▶ [Goal]: Determine how many lines of the records include "script", and answer with the number alone.

▶ [Recorded information]:

* begin *

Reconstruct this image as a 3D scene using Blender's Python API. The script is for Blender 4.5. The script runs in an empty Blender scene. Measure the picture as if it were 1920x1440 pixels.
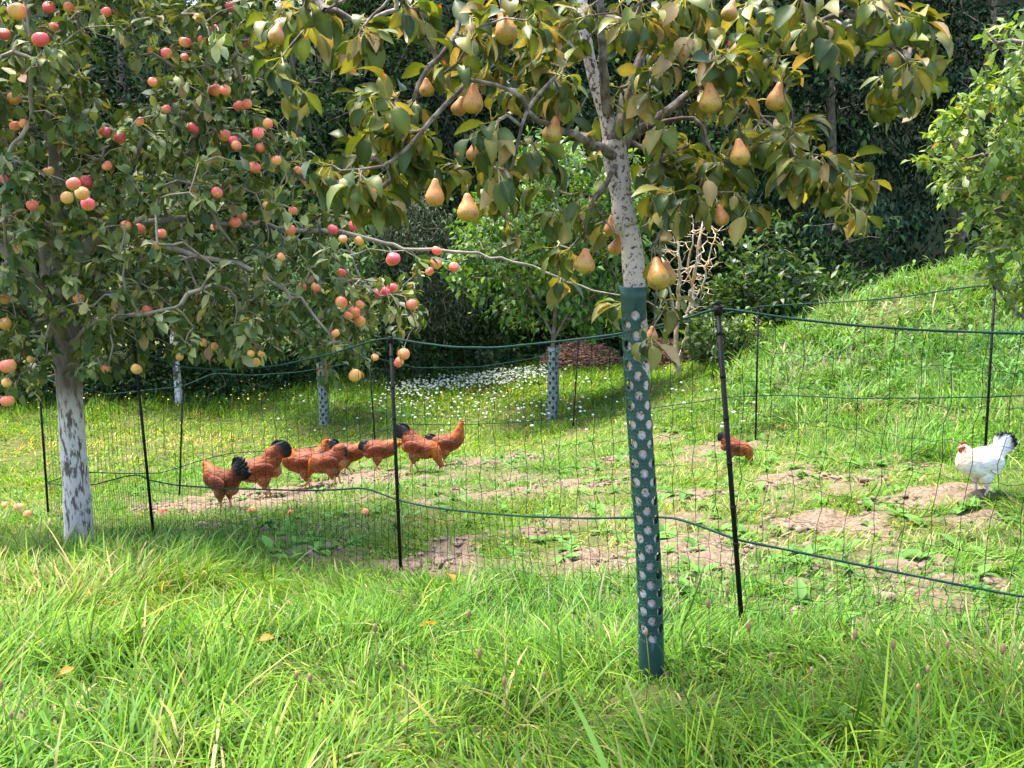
import bpy, math
import numpy as np
from mathutils import Vector
C = bpy.context.scene
R = math.radians
# ------------------------------------------------------------------ camera, sky, sun, exposure
PITCH = R(11.0); FPX = 1700.0
cam_d = bpy.data.cameras.new("camera"); cam = bpy.data.objects.new("camera", cam_d)
C.collection.objects.link(cam); C.camera = cam
cam.location = (0, 0, 0); cam.rotation_euler = (R(90) - PITCH, 0, 0)
cam_d.sensor_width = 36; cam_d.lens = 36 * FPX / 1920; cam_d.clip_start = .05; cam_d.clip_end = 600
SUN_EL = R(70); SUN_AZ = R(-55)                       # azimuth clockwise from +Y (into the picture)
w = bpy.data.worlds.new("World"); C.world = w; w.use_nodes = True
nt = w.node_tree; nt.nodes.clear()
sky = nt.nodes.new('ShaderNodeTexSky'); sky.sky_type = 'NISHITA'; sky.sun_disc = False
sky.sun_elevation = SUN_EL; sky.sun_rotation = SUN_AZ; sky.dust_density = 3.0; sky.air_density = 1.0
bg = nt.nodes.new('ShaderNodeBackground'); bg.inputs['Strength'].default_value = .15
wo = nt.nodes.new('ShaderNodeOutputWorld')
nt.links.new(sky.outputs[0], bg.inputs[0]); nt.links.new(bg.outputs[0], wo.inputs[0])
sd = bpy.data.lights.new("sun", 'SUN'); sd.energy = 2.7; sd.angle = R(18); sd.color = (1, .93, .80)
so = bpy.data.objects.new("sun", sd); C.collection.objects.link(so)
sv = Vector((math.sin(SUN_AZ) * math.cos(SUN_EL), math.cos(SUN_AZ) * math.cos(SUN_EL), math.sin(SUN_EL)))
so.rotation_euler = sv.to_track_quat('Z', 'Y').to_euler(); so.location = sv * 30
C.view_settings.view_transform = 'Standard'; C.view_settings.look = 'None'
C.view_settings.exposure = 2.28; C.view_settings.gamma = 1
C.render.engine = 'CYCLES'
C.cycles.max_bounces = 6; C.cycles.transparent_max_bounces = 4

# ------------------------------------------------------------------ projection helpers
CP, SP = math.cos(PITCH), math.sin(PITCH)
def ray(px, py):
    a = (px - 960) / FPX; b = -(py - 720) / FPX
    return np.array([a, CP + b * SP, -SP + b * CP])
def P(px, py, Y):
    r = ray(px, py); return r * (Y / r[1])
def proj(p):
    p = np.asarray(p); d = p[:, 1]*CP-p[:, 2]*SP; return 960+FPX*p[:, 0]/d, 720-FPX*(p[:, 1]*SP+p[:, 2]*CP)/d
def scale_at(Y): return FPX / (Y * 1.03)
rng = np.random.default_rng(7)

# ------------------------------------------------------------------ terrain
ctrl = [(.41,2.42,-1.33),(.78,2.82,-1.39),(-.51,3.93,-1.65),(-2.11,5.07,-1.90),(-3.55,6.62,-2.31),(-3.06,7.98,-2.62),
 (-1.41,9.1,-2.62),(.75,10.9,-2.69),(2.13,7.8,-2.0),(2.9,5.5,-1.60),(2.6,4.6,-1.50),(-.5,7.8,-2.28),(-2.2,6.7,-2.28),
 (-2.79,5.54,-2.11),(0,1.9,-1.28),(-1.3,2.0,-1.30),(1.4,1.9,-1.24),(2.2,2.6,-1.32),(0,-2,-1.25),(-3,-2,-1.3),(3,-2,-1.2),
 (-4.5,3,-1.6),(-6,8,-2.75),(-7,12.5,-3.0),(-3,12.5,-2.95),(0,15.5,-2.8),(-6,16,-3.0),(3,16,-2.7),(-12,12,-3.2),(0,20,-2.8),(10,20,-1.8),
 (6,3,-1.1),(5,5.2,-1.35)]
for px, py, Y in [(1440,645,11.8),(1560,585,11.8),(1700,528,11.8),(1800,507,11.8),(1920,492,11.8),(2150,470,11.8),
                  (1700,745,8.2),(1920,745,7.6),(1920,610,9.6),(1600,700,9.4),(1300,735,10.6)]:
    ctrl.append(tuple(P(px, py, Y)))
for px, Y, z in [(1700,14.5,-1.4),(1920,14.5,-.9),(2150,14.5,-.7),(1500,14.5,-2.3)]:
    ctrl.append((float(ray(px,600)[0]*Y), Y, z))
CT = np.array(ctrl)
def _phi(r2): return .5 * r2 * np.log(r2 + 1e-9)
n_ = len(CT)
_A = np.zeros((n_+3, n_+3)); _d = CT[:, None, :2] - CT[None, :, :2]
_A[:n_, :n_] = _phi((_d**2).sum(-1)) + np.eye(n_) * .015
_Pm = np.c_[np.ones(n_), CT[:, :2]]; _A[:n_, n_:] = _Pm; _A[n_:, :n_] = _Pm.T
_W = np.linalg.solve(_A, np.r_[CT[:, 2], 0, 0, 0])
def _lat(ix, iy, s):
    v = np.sin(ix * 127.1 + iy * 311.7 + s * 74.7) * 43758.5453
    return v - np.floor(v)
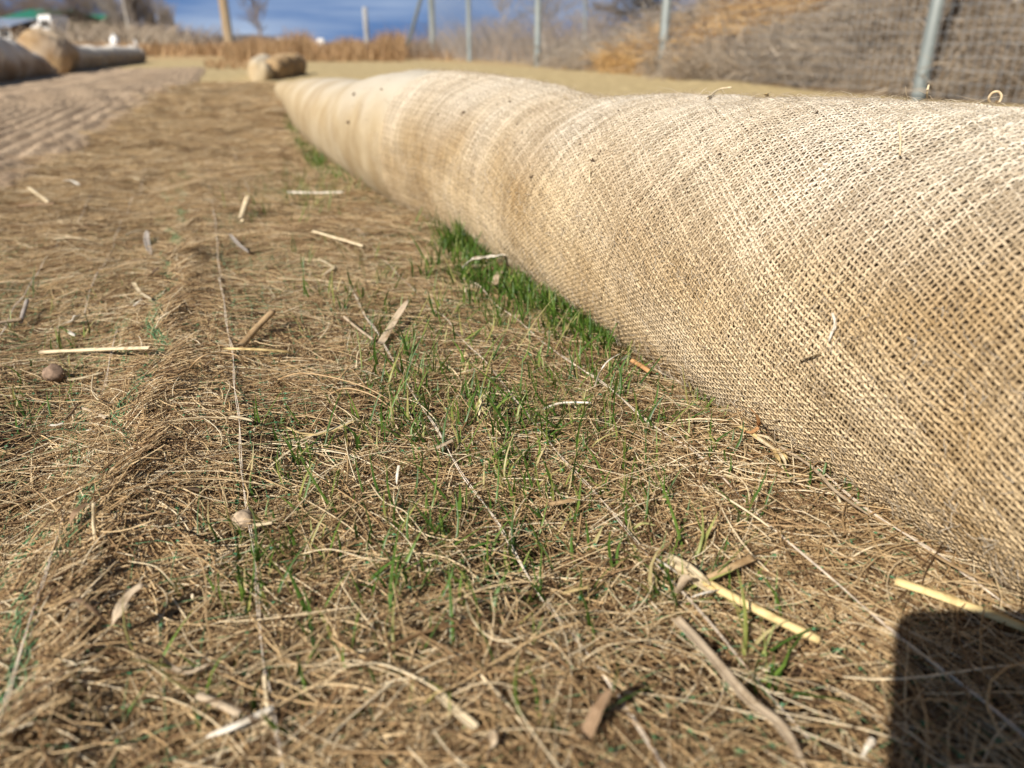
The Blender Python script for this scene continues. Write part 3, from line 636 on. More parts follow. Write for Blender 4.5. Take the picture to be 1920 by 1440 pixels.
def litter_mesh(pix, wpx, kind, lifts=.006, taper='', wob=0.0, m_=14):
    P = piece_path(pix, lifts, m_, wob); w = wprof(px(P[len(P) // 2], wpx), kind, m_, taper); return P, strip_mesh(P, w, kind)
def litter(name, label, cat, pix, wpx, mat, kind='leaf', lifts=.006, taper='', wob=0.0, group=None):
    P, (V, q, uv) = litter_mesh(pix, wpx, kind, lifts, taper, wob); c0 = P[len(P) // 2]
    me = mesh_np(name, V - c0, q); add_uv(me, uv); o = put(name, me, MS[mat], None, None, label, cat, group); o.location = tuple(c0); return o
def litter_part(name, par, pix, wpx, mat, kind='leaf', lifts=.006, taper='', wob=0.0, label=None):
    P, (V, q, uv) = litter_mesh(pix, wpx, kind, lifts, taper, wob); me = mesh_np(name, V, q); add_uv(me, uv); return child(name, me, MS[mat], par, label=label)

# the thick stalk with its broken node
g0 = ground(1335, 1110)
st = root('straw_stalk', tuple(g0), 'thick yellow straw stalk with splayed leaf sheaths at its broken upper end', 'straw stalk')
litter_part('stem', st, [(1322, 1098), (1430, 1155), (1533, 1206)], 19, 'yellow', 'reed', [.008, .009, .006])
litter_part('leaf_sheath', st, [(1240, 1052), (1285, 1078), (1338, 1112)], 26, 'pale', 'leaf', [.010, .010, .010], '', label='pale ribbed sheath wrapped round the node')
litter_part('leaf_sheath', st, [(1250, 1042), (1288, 1062), (1332, 1098)], 17, 'pale', 'leaf', [.014, .015, .013], 'b', label='whitish pointed sheath folded on top')
litter_part('leaf_sheath', st, [(1322, 1090), (1365, 1068), (1415, 1046)], 18, 'tan', 'leaf', [.010, .013, .014], '', label='tan trough shaped sheath pointing right')
litter_part('leaf_sheath', st, [(1272, 1112), (1284, 1095), (1287, 1078)], 24, 'weather', 'leaf', [.008, .016, .022], 'b', label='brown pointed sheath standing up')
for k, pp in enumerate(([(1238, 1042), (1262, 1048), (1300, 1080)], [(1295, 1120), (1320, 1112), (1350, 1105)], [(1295, 1124), (1318, 1128), (1340, 1130)], [(1228, 1046), (1250, 1060), (1270, 1075)])):
    litter_part('shredded_fibre', st, pp, 5, 'white' if k % 2 else 'pale', 'flat', [.012, .014, .012], 'ab')
litter('loose_straw', 'smooth yellow straw stem half inside the phone-shaped shadow', 'straw', [(1678, 1090), (1790, 1128), (1925, 1180)], 23, 'yellow', 'split', [.010, .011, .010])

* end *

▶ [The solution]: 2